((
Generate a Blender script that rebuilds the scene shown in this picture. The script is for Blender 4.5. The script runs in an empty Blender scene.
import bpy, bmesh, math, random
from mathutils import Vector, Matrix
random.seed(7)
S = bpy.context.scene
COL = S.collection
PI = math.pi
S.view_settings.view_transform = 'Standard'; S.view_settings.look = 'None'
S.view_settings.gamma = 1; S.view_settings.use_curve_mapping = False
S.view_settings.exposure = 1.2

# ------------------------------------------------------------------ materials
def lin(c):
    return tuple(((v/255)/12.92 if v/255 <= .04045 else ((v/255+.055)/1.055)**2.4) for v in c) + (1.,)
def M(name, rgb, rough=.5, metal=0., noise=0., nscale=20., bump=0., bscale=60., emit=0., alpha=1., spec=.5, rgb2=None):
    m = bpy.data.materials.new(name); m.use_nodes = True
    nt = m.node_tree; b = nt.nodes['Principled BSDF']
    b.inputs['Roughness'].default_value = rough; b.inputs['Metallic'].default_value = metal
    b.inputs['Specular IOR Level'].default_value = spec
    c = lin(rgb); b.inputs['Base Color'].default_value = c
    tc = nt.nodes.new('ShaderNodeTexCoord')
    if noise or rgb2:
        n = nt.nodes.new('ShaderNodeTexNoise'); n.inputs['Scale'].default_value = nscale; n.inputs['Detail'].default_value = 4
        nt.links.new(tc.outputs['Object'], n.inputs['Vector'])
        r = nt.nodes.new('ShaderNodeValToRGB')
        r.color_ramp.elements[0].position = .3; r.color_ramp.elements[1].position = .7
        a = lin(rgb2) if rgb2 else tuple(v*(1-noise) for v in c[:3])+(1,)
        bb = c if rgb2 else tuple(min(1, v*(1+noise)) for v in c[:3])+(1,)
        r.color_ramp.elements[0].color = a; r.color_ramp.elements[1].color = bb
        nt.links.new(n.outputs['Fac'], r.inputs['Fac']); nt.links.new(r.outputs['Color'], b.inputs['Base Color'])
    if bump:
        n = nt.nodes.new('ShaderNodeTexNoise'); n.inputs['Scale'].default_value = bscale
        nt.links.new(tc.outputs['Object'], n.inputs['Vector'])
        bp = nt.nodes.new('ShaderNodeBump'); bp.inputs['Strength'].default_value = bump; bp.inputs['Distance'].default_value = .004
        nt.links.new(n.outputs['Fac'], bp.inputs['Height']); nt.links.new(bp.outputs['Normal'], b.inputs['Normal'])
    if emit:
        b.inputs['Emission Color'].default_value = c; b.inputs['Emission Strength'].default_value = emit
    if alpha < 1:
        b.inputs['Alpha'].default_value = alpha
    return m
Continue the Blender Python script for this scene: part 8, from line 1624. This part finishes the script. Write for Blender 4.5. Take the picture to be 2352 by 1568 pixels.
))
#### Written problem:
Every line of the data above should be reproduced word for word.

#### Final answer:
Generate a Blender script that rebuilds the scene shown in this picture. The script is for Blender 4.5. The script runs in an empty Blender scene.
import bpy, bmesh, math, random
from mathutils import Vector, Matrix
random.seed(7)
S = bpy.context.scene
COL = S.collection
PI = math.pi
S.view_settings.view_transform = 'Standard'; S.view_settings.look = 'None'
S.view_settings.gamma = 1; S.view_settings.use_curve_mapping = False
S.view_settings.exposure = 1.2

# ------------------------------------------------------------------ materials
def lin(c):
    return tuple(((v/255)/12.92 if v/255 <= .04045 else ((v/255+.055)/1.055)**2.4) for v in c) + (1.,)
def M(name, rgb, rough=.5, metal=0., noise=0., nscale=20., bump=0., bscale=60., emit=0., alpha=1., spec=.5, rgb2=None):
    m = bpy.data.materials.new(name); m.use_nodes = True
    nt = m.node_tree; b = nt.nodes['Principled BSDF']
    b.inputs['Roughness'].default_value = rough; b.inputs['Metallic'].default_value = metal
    b.inputs['Specular IOR Level'].default_value = spec
    c = lin(rgb); b.inputs['Base Color'].default_value = c
    tc = nt.nodes.new('ShaderNodeTexCoord')
    if noise or rgb2:
        n = nt.nodes.new('ShaderNodeTexNoise'); n.inputs['Scale'].default_value = nscale; n.inputs['Detail'].default_value = 4
        nt.links.new(tc.outputs['Object'], n.inputs['Vector'])
        r = nt.nodes.new('ShaderNodeValToRGB')
        r.color_ramp.elements[0].position = .3; r.color_ramp.elements[1].position = .7
        a = lin(rgb2) if rgb2 else tuple(v*(1-noise) for v in c[:3])+(1,)
        bb = c if rgb2 else tuple(min(1, v*(1+noise)) for v in c[:3])+(1,)
        r.color_ramp.elements[0].color = a; r.color_ramp.elements[1].color = bb
        nt.links.new(n.outputs['Fac'], r.inputs['Fac']); nt.links.new(r.outputs['Color'], b.inputs['Base Color'])
    if bump:
        n = nt.nodes.new('ShaderNodeTexNoise'); n.inputs['Scale'].default_value = bscale
        nt.links.new(tc.outputs['Object'], n.inputs['Vector'])
        bp = nt.nodes.new('ShaderNodeBump'); bp.inputs['Strength'].default_value = bump; bp.inputs['Distance'].default_value = .004
        nt.links.new(n.outputs['Fac'], bp.inputs['Height']); nt.links.new(bp.outputs['Normal'], b.inputs['Normal'])
    if emit:
        b.inputs['Emission Color'].default_value = c; b.inputs['Emission Strength'].default_value = emit
    if alpha < 1:
        b.inputs['Alpha'].default_value = alpha
    return m
Continue the Blender Python script for this scene: part 8, from line 1624. This part finishes the script. Write for Blender 4.5. Take the picture to be 2352 by 1568 pixels.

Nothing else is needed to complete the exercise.